Britpop: The Decade That Changed Music | Preview (Channel 5)
top of page

Britpop: The Decade That Changed Music | Preview (Channel 5)

The Story of Britpop is the definitive four-part series, charting the birth, boom and bust of the biggest moment in British pop in the last thirty years. As Britain is set for a Britpop summer with the huge shows from Blur and Pulp – Britpop is back!



Episode one of The Story of Britpop charts Britpop’s rise as the intertwining fortunes and rivalries of Blur, Oasis, Suede and Elastica created Britpop as we know it. Charting the growth of a new, dynamic pop music which was to rewrite the music business and put a kind of Britishness back into culture – celebratory, swaggering and with tunes that would live forever.



We hear from Suede insiders about how the movement started with Suede’s glam-inspired sound and first album, whilst Alex James and Dave Rowntree of Blur reveal how their band’s disastrous first tour of America triggered a reboot and reappraisal that saw them embrace Britishness, culminating in Britpop’s classic Parklife album.


And we feature never-before-seen footage from behind the scenes of Parklife’s era-defining video…oi! Then with the stage set for a pop explosion two brothers from a Manchester estate were about to blow it sky high!



Creation Records boss Alan McGee recounts the legendary story of spotting Oasis and we chart the band’s meteoric rise with the help of rarely-seen (and unusually candid) archive interviews with Liam Gallagher and Noel Gallagher, as the pair injected a superstar swagger into the growing Britpop movement.


Along the way Noel reveals his thinking behind Britpop anthem Live Forever, we go into the studio for the recording of Definitely Maybe, and we unpick the combustible and increasingly newsworthy relationship between the brothers with a host of Oasis insiders. But as Britpop developed it was much more than a rivalry between the cheeky Blur and the in-your-face Gallagher brother’s bombastic sound.



It's revealed how Britpop owed its creation to pioneers Suede and tracks like Animal Nitrate, and we learn from Suede producer Ed Buller how the band’s leader Brett Anderson was in part driven to succeed by his desire for revenge against Blur, after girlfriend Justine Frishmann left him for Blur’s Damon Albarn.

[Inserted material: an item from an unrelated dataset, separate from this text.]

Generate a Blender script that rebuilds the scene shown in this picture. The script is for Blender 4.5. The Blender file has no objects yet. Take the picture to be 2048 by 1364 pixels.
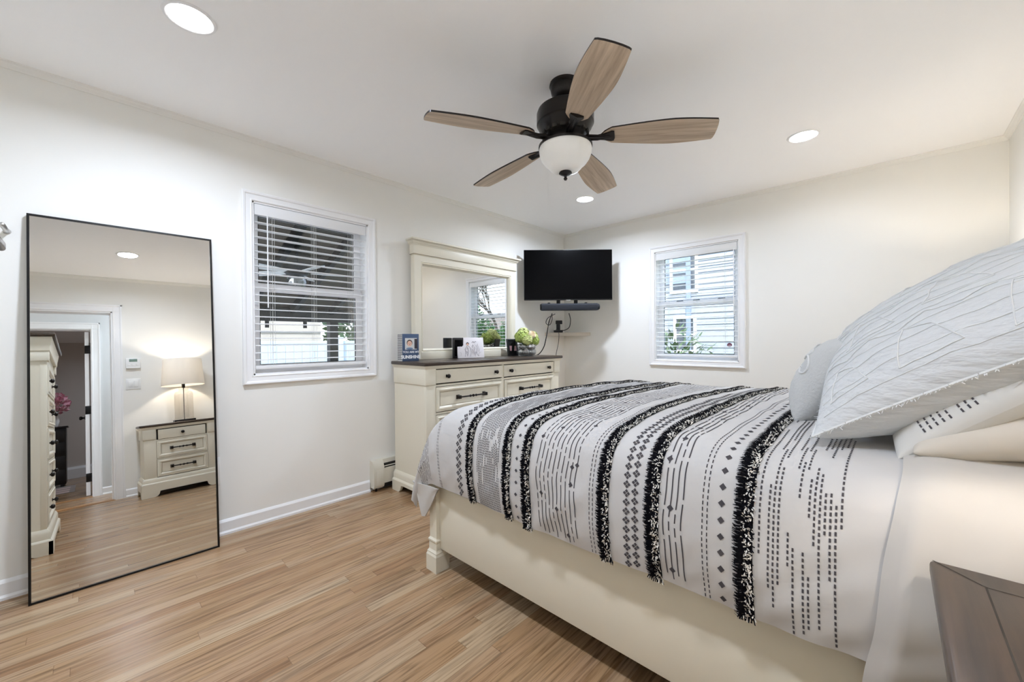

And we chart Justine’s own vital contribution to Britpop as the driving force behind Elastica who introduced a spiky punkiness and much-needed female perspective to the Britpop mix with songs like Connection and Waking Up. It all adds up to a richly evocative first chapter in the history of the rise of Britpop, filled with fascinating anecdotes and rarely seen archive from an era brimming with confidence and unforgettable music.



The Story Of Britpop begins Sunday 12th March on Channel 5.